Sorry in advance if I'm slow to reply, as I have to leave for a week, and then I'll try to re-check then.
 
/ IH B414 alternator converted..need info #11  
would never have guessed it was scratch bilt.

soundguy
 
/ IH B414 alternator converted..need info #12  
the alternator you have there is called 10dn delco this was the pre 10si delco alternator. these units were all externally regulated new. if you can find a alternator rebuilder in you area call them and tell them you need transpo part number d713l this was designed to take the 10dn from ext regulated to internal per say it bolts on and has the plug that goes directly to the back of your alternator for hook up it has three wires that have to be hooked very simply positive negative and one the runs a light if need be. if by some chance you cant get one there just post that i will put in touch with a company there that can supply.


good luck

mitch becton
 
/ IH B414 alternator converted..need info #13  
or just get a reg for a 10dn.. they are common and cheap.

soundguy
 
/ IH B414 alternator converted..need info
  • Thread Starter
#14  
thank you very much for all the excellent info. I'm about to re-connect everything and have a few more Qs.

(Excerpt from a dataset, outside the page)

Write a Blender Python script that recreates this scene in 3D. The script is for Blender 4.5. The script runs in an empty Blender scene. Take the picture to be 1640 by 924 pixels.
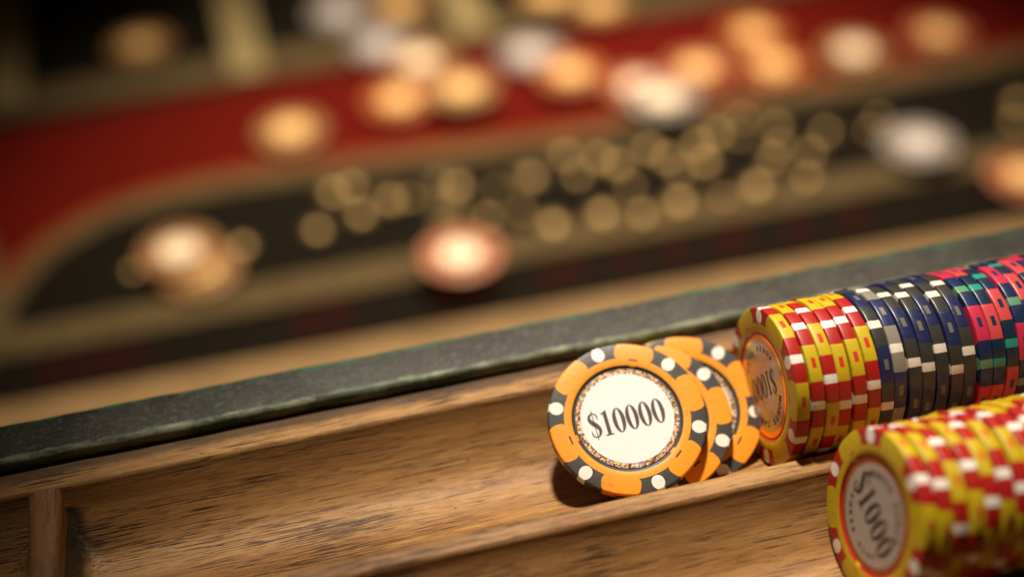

I see the red wire from the regulator goes to the same terminal on the ALT, that also connects the ALT to the POS battery terminal. I'm going to solder and fix those wires.

There is an orange wire from the reg. that is just dead ended on a plug, hanging there, connected to nothing. Is this an auxillary for lights?

So I noticed the POS wires, both from the reg. and ALT were badly frayed and close to the boom and other metal. Possibly these wires have touched the boom or other grounding type metal. Would that damage either the reg. or ALT?

I want to re-connect everything and see if it works. Can I test this with my volt meter to see if it's charging properly, or overcharging? How would i check this and what am I looking for? I don't want to fry my battery or alternator, or regulator.

Should I just connect a new regulator and not take a chance? Where can i buy this regulator?

LAST... what gauge of wire should I run from ALT to POS battery terminal?

THANK YOU!!!!!!!!

actually Mitch, as I re-read your post, that regulator description is exactly how my present regulator connects to the ALT. Do I have the D713L?
 
/ IH B414 alternator converted..need info #15  
check bat volts before and then after start.

12.6 before and 13.8-14.7 at high throttle after starting.

soundguy
 
/ IH B414 alternator converted..need info
  • Thread Starter
#16  
I checked the pre-alternator voltage and it was 12.89 V, and I had I just fully charged the battery.

when I hooked up alternator and regulator, my digital meter was flutuacting wildly and I couldn't read a constant or steady number.
 
/ IH B414 alternator converted..need info #17  
I checked the pre-alternator voltage and it was 12.89 V, and I had I just fully charged the battery.

when I hooked up alternator and regulator, my digital meter was flutuacting wildly and I couldn't read a constant or steady number.
Put your meter on AC volts to see what it does. Either your meter might not be high quality shielding or the Alternator might have issues still.
If you get a constant AC voltage reading across the battery I would consider the alternator might have an open diode or the voltage regulator depending on what type it is might be acting up.
 
/ IH B414 alternator converted..need info #18  
what the d713l allows you to do is make your alternator the 10dn delco internally regulated which is somewhat better than the old points type that would have been o/e on the tractor. this system has been used in the rebuild business for well over 20 years as for you checking the output it should be constant with all things hooked up and all internals working properly also is your regulator used or new if you are re-using your old one try this leave the regulator off then check the out put is should be probably about 14.5 to 15.5 or more voltage at this point your are checking the output of alternator with no regulation at all it will go to what is called full field and should be constant if this is correct then get another regulator or look at possbly the rectifier which is also ready available part number 31-100.

mitch
 
/ IH B414 alternator converted..need info #19  
I checked the pre-alternator voltage and it was 12.89 V, and I had I just fully charged the battery.

when I hooked up alternator and regulator, my digital meter was flutuacting wildly and I couldn't read a constant or steady number.

that's odd.. the battery should even out the voltage to an average.. even for a cheap meter.

if it was a genny with a comutator I can understand due to emi/rfi.. but an alternator.. even an old one should not mess with meter much.. unless it is a really cheap consumer grade auto ranger.

did you make the checks at the battery, with al hooke dup and at a steady rpm?

soundguy
 
/ IH B414 alternator converted..need info
  • Thread Starter
#20  
I did check with it running, seemed to be an idle speed, and engine seemed constant, not lobing.

OEM was a gennie, and this was converted to ALT.

We don't have Harbor Freight, we have Princess Auto...which is very similar...really cheap crap from China. So my digital meter was on sale there for $7. I'm guessing mediocre quality at best. It reads AC & DC voltage okay, plus resistance/continuity. I don't use it for much else.

And sincerely..THANK YOU very much for sticking with me through this guys. I'll try disconnecting the power wire on the regulator and see what happens.